======== EXERCISE MATERIALS

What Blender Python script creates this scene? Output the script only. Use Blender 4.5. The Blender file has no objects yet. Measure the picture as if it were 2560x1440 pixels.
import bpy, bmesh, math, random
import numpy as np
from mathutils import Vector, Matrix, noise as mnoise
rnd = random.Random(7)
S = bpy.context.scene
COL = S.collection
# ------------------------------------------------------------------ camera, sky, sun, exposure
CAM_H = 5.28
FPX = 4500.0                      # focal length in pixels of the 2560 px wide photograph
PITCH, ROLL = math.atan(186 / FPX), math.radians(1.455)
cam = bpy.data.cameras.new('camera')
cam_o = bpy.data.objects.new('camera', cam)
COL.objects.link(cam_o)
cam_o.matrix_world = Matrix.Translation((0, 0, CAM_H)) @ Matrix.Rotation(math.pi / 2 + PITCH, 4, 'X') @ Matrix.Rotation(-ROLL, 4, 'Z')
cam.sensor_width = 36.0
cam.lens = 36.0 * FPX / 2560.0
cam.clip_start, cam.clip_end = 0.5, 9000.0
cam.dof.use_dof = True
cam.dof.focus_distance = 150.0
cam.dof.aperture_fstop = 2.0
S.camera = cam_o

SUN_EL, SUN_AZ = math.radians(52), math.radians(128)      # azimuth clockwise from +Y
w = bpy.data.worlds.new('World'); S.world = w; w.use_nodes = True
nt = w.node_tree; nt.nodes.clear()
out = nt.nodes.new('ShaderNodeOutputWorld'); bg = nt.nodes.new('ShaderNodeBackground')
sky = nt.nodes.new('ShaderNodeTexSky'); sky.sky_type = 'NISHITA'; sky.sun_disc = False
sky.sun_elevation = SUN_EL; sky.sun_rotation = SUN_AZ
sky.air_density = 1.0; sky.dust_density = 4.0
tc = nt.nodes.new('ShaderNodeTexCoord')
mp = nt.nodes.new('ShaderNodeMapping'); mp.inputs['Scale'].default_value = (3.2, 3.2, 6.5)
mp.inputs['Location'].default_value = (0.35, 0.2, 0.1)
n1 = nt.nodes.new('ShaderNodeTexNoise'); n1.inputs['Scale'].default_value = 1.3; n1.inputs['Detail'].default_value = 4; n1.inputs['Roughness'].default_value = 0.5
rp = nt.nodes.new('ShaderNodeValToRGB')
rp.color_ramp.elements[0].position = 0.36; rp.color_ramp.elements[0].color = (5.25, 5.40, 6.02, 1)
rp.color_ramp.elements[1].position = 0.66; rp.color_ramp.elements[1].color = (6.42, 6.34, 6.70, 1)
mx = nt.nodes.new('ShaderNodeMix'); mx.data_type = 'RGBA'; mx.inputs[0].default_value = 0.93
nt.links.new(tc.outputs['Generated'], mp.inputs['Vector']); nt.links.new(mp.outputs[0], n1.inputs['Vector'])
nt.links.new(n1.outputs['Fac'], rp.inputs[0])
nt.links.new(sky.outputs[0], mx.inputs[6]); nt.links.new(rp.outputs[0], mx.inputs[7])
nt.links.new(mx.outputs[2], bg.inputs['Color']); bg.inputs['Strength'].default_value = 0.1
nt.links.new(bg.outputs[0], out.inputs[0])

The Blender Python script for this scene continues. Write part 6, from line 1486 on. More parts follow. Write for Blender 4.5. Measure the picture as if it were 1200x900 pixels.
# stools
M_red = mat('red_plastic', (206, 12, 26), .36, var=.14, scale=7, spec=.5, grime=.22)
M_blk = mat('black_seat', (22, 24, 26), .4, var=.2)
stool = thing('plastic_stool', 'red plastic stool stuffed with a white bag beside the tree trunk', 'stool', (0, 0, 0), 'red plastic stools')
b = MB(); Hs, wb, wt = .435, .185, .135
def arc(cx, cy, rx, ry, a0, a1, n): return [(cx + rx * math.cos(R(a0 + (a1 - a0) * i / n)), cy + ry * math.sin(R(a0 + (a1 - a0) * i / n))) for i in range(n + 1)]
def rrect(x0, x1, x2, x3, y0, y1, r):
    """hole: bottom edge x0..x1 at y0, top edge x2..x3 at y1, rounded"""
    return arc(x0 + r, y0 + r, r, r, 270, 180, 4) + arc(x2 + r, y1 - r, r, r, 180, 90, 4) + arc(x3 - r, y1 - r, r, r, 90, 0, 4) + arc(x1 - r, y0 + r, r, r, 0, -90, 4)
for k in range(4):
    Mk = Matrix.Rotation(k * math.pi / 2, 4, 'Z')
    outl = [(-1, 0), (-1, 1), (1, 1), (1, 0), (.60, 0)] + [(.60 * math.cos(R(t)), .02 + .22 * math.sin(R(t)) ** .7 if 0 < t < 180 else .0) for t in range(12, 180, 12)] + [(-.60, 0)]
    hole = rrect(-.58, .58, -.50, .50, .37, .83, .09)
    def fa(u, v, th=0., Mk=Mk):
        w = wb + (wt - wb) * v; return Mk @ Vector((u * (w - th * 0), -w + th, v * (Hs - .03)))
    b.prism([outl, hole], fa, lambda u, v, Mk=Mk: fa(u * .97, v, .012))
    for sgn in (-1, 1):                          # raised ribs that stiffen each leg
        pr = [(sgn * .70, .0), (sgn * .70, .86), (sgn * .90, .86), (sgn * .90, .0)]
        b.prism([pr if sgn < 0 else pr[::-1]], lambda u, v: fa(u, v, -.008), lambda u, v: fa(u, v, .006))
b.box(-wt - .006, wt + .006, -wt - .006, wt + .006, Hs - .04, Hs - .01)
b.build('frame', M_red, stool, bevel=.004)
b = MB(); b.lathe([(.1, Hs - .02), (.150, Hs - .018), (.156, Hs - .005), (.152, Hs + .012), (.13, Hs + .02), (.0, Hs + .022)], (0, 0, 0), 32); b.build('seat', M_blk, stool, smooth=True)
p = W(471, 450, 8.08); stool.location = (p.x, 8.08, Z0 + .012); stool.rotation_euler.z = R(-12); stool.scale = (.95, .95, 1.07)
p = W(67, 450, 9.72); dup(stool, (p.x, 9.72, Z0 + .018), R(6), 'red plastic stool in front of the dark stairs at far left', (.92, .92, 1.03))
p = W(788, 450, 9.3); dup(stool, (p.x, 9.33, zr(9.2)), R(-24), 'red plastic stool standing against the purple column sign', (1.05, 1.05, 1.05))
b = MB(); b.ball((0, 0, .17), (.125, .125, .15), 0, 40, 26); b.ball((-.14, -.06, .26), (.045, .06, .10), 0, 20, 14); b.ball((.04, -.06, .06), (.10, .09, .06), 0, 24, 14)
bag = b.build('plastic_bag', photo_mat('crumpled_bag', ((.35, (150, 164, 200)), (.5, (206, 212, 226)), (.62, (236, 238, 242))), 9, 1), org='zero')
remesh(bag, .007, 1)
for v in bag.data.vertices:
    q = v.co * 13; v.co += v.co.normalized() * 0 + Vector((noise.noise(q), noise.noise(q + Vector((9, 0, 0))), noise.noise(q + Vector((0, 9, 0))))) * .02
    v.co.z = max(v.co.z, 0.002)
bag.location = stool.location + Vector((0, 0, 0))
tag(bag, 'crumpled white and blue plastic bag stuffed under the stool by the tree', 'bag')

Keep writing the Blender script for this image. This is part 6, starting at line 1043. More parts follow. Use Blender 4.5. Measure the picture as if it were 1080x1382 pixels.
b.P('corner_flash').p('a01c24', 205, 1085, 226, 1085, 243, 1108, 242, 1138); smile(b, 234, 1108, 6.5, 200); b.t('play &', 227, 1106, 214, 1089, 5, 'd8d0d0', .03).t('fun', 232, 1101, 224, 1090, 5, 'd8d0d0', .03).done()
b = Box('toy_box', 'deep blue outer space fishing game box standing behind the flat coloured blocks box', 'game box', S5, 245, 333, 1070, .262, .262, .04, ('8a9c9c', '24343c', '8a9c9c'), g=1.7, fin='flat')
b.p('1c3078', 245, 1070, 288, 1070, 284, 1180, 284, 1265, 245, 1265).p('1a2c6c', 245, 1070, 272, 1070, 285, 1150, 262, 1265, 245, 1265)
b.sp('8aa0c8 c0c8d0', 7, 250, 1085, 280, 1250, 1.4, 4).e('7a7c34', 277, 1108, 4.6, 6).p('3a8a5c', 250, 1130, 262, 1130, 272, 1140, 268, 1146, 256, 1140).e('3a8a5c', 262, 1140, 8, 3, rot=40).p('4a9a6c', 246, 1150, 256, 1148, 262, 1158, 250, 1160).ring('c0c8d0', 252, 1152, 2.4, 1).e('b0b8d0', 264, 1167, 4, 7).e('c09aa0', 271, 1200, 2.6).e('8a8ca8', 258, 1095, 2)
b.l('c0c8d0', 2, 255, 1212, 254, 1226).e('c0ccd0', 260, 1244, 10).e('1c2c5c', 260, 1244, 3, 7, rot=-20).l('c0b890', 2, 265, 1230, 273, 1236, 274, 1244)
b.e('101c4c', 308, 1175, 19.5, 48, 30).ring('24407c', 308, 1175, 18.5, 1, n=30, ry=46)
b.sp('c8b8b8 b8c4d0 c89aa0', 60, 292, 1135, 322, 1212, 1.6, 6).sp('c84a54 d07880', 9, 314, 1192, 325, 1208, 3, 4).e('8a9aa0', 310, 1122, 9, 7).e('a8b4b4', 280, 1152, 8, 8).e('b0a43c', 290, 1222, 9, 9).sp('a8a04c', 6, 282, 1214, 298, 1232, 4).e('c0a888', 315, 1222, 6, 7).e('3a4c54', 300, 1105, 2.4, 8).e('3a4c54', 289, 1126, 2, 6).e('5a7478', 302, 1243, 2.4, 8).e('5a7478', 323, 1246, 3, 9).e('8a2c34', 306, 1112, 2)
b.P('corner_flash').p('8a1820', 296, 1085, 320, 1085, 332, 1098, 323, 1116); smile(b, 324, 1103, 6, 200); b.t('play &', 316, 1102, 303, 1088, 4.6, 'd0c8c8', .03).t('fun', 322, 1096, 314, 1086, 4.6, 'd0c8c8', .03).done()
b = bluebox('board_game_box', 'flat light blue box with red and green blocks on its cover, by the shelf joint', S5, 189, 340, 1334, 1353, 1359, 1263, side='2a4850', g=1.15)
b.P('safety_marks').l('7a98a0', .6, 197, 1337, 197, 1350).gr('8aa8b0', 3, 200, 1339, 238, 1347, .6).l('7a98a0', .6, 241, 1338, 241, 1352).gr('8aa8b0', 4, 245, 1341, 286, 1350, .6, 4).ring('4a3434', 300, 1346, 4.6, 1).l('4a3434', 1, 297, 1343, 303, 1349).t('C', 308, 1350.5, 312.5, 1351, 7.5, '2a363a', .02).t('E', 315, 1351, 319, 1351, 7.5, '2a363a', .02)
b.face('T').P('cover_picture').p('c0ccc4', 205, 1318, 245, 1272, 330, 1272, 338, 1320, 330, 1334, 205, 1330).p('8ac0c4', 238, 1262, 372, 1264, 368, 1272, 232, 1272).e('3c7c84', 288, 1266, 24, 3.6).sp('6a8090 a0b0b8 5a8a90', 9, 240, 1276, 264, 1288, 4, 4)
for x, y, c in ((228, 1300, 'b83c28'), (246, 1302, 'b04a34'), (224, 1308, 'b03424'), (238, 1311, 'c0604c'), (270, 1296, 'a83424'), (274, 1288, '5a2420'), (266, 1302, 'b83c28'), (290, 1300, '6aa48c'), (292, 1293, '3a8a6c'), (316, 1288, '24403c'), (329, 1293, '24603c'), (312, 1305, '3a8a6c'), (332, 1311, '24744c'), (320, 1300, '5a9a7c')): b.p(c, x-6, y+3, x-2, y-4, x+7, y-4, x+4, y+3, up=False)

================

* **GIVEN EXERCISE**
Copy out each line of the material that holds the word "script".

* **ANSWER BELOW**
What Blender Python script creates this scene? Output the script only. Use Blender 4.5. The Blender file has no objects yet. Measure the picture as if it were 2560x1440 pixels.
The Blender Python script for this scene continues. Write part 6, from line 1486 on. More parts follow. Write for Blender 4.5. Measure the picture as if it were 1200x900 pixels.
Keep writing the Blender script for this image. This is part 6, starting at line 1043. More parts follow. Use Blender 4.5. Measure the picture as if it were 1080x1382 pixels.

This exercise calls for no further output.